— Begin —

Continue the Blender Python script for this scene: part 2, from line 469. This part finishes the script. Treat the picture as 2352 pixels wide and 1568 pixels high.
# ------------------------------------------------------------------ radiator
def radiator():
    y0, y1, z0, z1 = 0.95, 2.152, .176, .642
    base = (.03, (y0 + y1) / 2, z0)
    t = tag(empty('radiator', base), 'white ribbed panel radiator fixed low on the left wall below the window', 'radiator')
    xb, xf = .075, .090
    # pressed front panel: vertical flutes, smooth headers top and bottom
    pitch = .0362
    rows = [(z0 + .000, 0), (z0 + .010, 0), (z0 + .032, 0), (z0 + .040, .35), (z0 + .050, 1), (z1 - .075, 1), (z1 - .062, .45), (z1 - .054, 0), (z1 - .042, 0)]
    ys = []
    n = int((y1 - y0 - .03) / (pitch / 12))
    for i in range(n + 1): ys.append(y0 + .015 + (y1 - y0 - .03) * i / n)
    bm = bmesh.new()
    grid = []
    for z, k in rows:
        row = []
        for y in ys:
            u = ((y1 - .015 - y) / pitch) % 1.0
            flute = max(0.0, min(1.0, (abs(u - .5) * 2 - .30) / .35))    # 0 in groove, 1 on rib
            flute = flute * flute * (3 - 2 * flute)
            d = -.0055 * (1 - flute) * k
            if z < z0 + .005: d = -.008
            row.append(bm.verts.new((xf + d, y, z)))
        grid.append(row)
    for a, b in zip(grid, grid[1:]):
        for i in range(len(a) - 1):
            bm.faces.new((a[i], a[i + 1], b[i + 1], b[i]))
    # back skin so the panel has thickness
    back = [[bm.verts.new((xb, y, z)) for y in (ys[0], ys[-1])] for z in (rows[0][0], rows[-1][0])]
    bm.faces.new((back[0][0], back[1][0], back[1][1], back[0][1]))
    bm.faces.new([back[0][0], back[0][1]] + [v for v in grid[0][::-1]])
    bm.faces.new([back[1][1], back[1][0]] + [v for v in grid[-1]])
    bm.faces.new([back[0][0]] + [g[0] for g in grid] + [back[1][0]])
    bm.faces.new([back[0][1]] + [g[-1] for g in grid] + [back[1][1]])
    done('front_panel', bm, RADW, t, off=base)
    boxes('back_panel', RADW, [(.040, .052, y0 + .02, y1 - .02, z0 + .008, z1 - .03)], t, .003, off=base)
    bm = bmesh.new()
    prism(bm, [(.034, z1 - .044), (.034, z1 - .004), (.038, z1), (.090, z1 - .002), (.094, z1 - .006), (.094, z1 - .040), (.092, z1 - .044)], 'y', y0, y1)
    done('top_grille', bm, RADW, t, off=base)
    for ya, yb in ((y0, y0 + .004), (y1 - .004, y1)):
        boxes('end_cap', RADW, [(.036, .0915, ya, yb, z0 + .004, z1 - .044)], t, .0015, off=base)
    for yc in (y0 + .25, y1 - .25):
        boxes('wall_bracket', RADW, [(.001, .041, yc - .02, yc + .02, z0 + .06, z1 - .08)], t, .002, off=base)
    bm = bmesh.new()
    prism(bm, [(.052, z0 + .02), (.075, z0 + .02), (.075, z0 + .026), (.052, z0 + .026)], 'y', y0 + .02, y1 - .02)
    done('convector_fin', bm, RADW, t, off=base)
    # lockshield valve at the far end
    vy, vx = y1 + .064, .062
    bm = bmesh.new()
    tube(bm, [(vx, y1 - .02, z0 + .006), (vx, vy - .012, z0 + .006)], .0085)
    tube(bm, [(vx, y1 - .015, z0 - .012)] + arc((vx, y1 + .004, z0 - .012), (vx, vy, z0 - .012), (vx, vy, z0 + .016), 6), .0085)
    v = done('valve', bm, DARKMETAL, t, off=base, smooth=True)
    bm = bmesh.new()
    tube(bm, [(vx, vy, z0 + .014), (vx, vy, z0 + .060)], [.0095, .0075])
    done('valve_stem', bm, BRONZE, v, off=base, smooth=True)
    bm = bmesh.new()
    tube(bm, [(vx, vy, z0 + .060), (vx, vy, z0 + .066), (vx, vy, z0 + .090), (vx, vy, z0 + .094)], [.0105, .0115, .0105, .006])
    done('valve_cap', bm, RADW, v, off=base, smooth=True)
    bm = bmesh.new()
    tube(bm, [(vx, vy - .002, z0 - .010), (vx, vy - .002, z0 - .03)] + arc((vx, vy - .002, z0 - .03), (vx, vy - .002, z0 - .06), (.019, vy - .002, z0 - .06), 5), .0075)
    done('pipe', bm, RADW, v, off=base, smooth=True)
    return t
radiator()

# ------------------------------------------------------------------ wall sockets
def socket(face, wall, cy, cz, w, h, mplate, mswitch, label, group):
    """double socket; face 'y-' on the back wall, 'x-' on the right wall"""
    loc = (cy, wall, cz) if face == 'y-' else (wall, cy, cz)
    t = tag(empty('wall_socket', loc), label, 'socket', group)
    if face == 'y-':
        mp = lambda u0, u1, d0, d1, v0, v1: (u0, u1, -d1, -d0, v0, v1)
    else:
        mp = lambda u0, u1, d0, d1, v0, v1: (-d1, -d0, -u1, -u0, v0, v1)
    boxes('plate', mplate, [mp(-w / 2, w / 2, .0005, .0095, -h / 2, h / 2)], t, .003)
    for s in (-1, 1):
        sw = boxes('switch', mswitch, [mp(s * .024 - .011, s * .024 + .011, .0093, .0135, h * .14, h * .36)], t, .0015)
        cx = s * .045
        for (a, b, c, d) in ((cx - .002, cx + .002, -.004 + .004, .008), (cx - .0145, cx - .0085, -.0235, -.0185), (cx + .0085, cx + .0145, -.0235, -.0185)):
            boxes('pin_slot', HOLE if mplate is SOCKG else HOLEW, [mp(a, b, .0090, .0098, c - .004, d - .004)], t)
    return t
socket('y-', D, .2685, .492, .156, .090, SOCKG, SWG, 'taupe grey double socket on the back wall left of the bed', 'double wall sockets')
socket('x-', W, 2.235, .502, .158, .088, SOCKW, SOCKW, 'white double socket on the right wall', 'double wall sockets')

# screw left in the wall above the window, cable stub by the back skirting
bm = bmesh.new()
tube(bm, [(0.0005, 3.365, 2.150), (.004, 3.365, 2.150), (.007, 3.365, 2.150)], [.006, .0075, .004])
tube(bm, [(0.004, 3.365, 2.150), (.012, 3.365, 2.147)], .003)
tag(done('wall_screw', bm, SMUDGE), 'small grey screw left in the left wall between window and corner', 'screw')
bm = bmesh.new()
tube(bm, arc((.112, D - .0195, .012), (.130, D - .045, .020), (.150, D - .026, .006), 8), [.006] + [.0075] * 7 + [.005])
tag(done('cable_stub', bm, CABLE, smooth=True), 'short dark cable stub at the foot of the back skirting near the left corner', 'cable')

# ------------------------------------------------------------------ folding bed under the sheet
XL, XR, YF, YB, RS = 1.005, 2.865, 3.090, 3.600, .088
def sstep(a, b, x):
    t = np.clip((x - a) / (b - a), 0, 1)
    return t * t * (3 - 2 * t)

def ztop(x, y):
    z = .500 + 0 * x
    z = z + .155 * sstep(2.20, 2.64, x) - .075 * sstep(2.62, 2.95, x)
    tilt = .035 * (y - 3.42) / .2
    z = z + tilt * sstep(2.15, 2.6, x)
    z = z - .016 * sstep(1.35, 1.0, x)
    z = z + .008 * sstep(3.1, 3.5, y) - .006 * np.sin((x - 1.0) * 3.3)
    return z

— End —

Exercise details:
Repeat the listing above without any change.

Full response:
Continue the Blender Python script for this scene: part 2, from line 469. This part finishes the script. Treat the picture as 2352 pixels wide and 1568 pixels high.
# ------------------------------------------------------------------ radiator
def radiator():
    y0, y1, z0, z1 = 0.95, 2.152, .176, .642
    base = (.03, (y0 + y1) / 2, z0)
    t = tag(empty('radiator', base), 'white ribbed panel radiator fixed low on the left wall below the window', 'radiator')
    xb, xf = .075, .090
    # pressed front panel: vertical flutes, smooth headers top and bottom
    pitch = .0362
    rows = [(z0 + .000, 0), (z0 + .010, 0), (z0 + .032, 0), (z0 + .040, .35), (z0 + .050, 1), (z1 - .075, 1), (z1 - .062, .45), (z1 - .054, 0), (z1 - .042, 0)]
    ys = []
    n = int((y1 - y0 - .03) / (pitch / 12))
    for i in range(n + 1): ys.append(y0 + .015 + (y1 - y0 - .03) * i / n)
    bm = bmesh.new()
    grid = []
    for z, k in rows:
        row = []
        for y in ys:
            u = ((y1 - .015 - y) / pitch) % 1.0
            flute = max(0.0, min(1.0, (abs(u - .5) * 2 - .30) / .35))    # 0 in groove, 1 on rib
            flute = flute * flute * (3 - 2 * flute)
            d = -.0055 * (1 - flute) * k
            if z < z0 + .005: d = -.008
            row.append(bm.verts.new((xf + d, y, z)))
        grid.append(row)
    for a, b in zip(grid, grid[1:]):
        for i in range(len(a) - 1):
            bm.faces.new((a[i], a[i + 1], b[i + 1], b[i]))
    # back skin so the panel has thickness
    back = [[bm.verts.new((xb, y, z)) for y in (ys[0], ys[-1])] for z in (rows[0][0], rows[-1][0])]
    bm.faces.new((back[0][0], back[1][0], back[1][1], back[0][1]))
    bm.faces.new([back[0][0], back[0][1]] + [v for v in grid[0][::-1]])
    bm.faces.new([back[1][1], back[1][0]] + [v for v in grid[-1]])
    bm.faces.new([back[0][0]] + [g[0] for g in grid] + [back[1][0]])
    bm.faces.new([back[0][1]] + [g[-1] for g in grid] + [back[1][1]])
    done('front_panel', bm, RADW, t, off=base)
    boxes('back_panel', RADW, [(.040, .052, y0 + .02, y1 - .02, z0 + .008, z1 - .03)], t, .003, off=base)
    bm = bmesh.new()
    prism(bm, [(.034, z1 - .044), (.034, z1 - .004), (.038, z1), (.090, z1 - .002), (.094, z1 - .006), (.094, z1 - .040), (.092, z1 - .044)], 'y', y0, y1)
    done('top_grille', bm, RADW, t, off=base)
    for ya, yb in ((y0, y0 + .004), (y1 - .004, y1)):
        boxes('end_cap', RADW, [(.036, .0915, ya, yb, z0 + .004, z1 - .044)], t, .0015, off=base)
    for yc in (y0 + .25, y1 - .25):
        boxes('wall_bracket', RADW, [(.001, .041, yc - .02, yc + .02, z0 + .06, z1 - .08)], t, .002, off=base)
    bm = bmesh.new()
    prism(bm, [(.052, z0 + .02), (.075, z0 + .02), (.075, z0 + .026), (.052, z0 + .026)], 'y', y0 + .02, y1 - .02)
    done('convector_fin', bm, RADW, t, off=base)
    # lockshield valve at the far end
    vy, vx = y1 + .064, .062
    bm = bmesh.new()
    tube(bm, [(vx, y1 - .02, z0 + .006), (vx, vy - .012, z0 + .006)], .0085)
    tube(bm, [(vx, y1 - .015, z0 - .012)] + arc((vx, y1 + .004, z0 - .012), (vx, vy, z0 - .012), (vx, vy, z0 + .016), 6), .0085)
    v = done('valve', bm, DARKMETAL, t, off=base, smooth=True)
    bm = bmesh.new()
    tube(bm, [(vx, vy, z0 + .014), (vx, vy, z0 + .060)], [.0095, .0075])
    done('valve_stem', bm, BRONZE, v, off=base, smooth=True)
    bm = bmesh.new()
    tube(bm, [(vx, vy, z0 + .060), (vx, vy, z0 + .066), (vx, vy, z0 + .090), (vx, vy, z0 + .094)], [.0105, .0115, .0105, .006])
    done('valve_cap', bm, RADW, v, off=base, smooth=True)
    bm = bmesh.new()
    tube(bm, [(vx, vy - .002, z0 - .010), (vx, vy - .002, z0 - .03)] + arc((vx, vy - .002, z0 - .03), (vx, vy - .002, z0 - .06), (.019, vy - .002, z0 - .06), 5), .0075)
    done('pipe', bm, RADW, v, off=base, smooth=True)
    return t
radiator()

# ------------------------------------------------------------------ wall sockets
def socket(face, wall, cy, cz, w, h, mplate, mswitch, label, group):
    """double socket; face 'y-' on the back wall, 'x-' on the right wall"""
    loc = (cy, wall, cz) if face == 'y-' else (wall, cy, cz)
    t = tag(empty('wall_socket', loc), label, 'socket', group)
    if face == 'y-':
        mp = lambda u0, u1, d0, d1, v0, v1: (u0, u1, -d1, -d0, v0, v1)
    else:
        mp = lambda u0, u1, d0, d1, v0, v1: (-d1, -d0, -u1, -u0, v0, v1)
    boxes('plate', mplate, [mp(-w / 2, w / 2, .0005, .0095, -h / 2, h / 2)], t, .003)
    for s in (-1, 1):
        sw = boxes('switch', mswitch, [mp(s * .024 - .011, s * .024 + .011, .0093, .0135, h * .14, h * .36)], t, .0015)
        cx = s * .045
        for (a, b, c, d) in ((cx - .002, cx + .002, -.004 + .004, .008), (cx - .0145, cx - .0085, -.0235, -.0185), (cx + .0085, cx + .0145, -.0235, -.0185)):
            boxes('pin_slot', HOLE if mplate is SOCKG else HOLEW, [mp(a, b, .0090, .0098, c - .004, d - .004)], t)
    return t
socket('y-', D, .2685, .492, .156, .090, SOCKG, SWG, 'taupe grey double socket on the back wall left of the bed', 'double wall sockets')
socket('x-', W, 2.235, .502, .158, .088, SOCKW, SOCKW, 'white double socket on the right wall', 'double wall sockets')

# screw left in the wall above the window, cable stub by the back skirting
bm = bmesh.new()
tube(bm, [(0.0005, 3.365, 2.150), (.004, 3.365, 2.150), (.007, 3.365, 2.150)], [.006, .0075, .004])
tube(bm, [(0.004, 3.365, 2.150), (.012, 3.365, 2.147)], .003)
tag(done('wall_screw', bm, SMUDGE), 'small grey screw left in the left wall between window and corner', 'screw')
bm = bmesh.new()
tube(bm, arc((.112, D - .0195, .012), (.130, D - .045, .020), (.150, D - .026, .006), 8), [.006] + [.0075] * 7 + [.005])
tag(done('cable_stub', bm, CABLE, smooth=True), 'short dark cable stub at the foot of the back skirting near the left corner', 'cable')

# ------------------------------------------------------------------ folding bed under the sheet
XL, XR, YF, YB, RS = 1.005, 2.865, 3.090, 3.600, .088
def sstep(a, b, x):
    t = np.clip((x - a) / (b - a), 0, 1)
    return t * t * (3 - 2 * t)

def ztop(x, y):
    z = .500 + 0 * x
    z = z + .155 * sstep(2.20, 2.64, x) - .075 * sstep(2.62, 2.95, x)
    tilt = .035 * (y - 3.42) / .2
    z = z + tilt * sstep(2.15, 2.6, x)
    z = z - .016 * sstep(1.35, 1.0, x)
    z = z + .008 * sstep(3.1, 3.5, y) - .006 * np.sin((x - 1.0) * 3.3)
    return z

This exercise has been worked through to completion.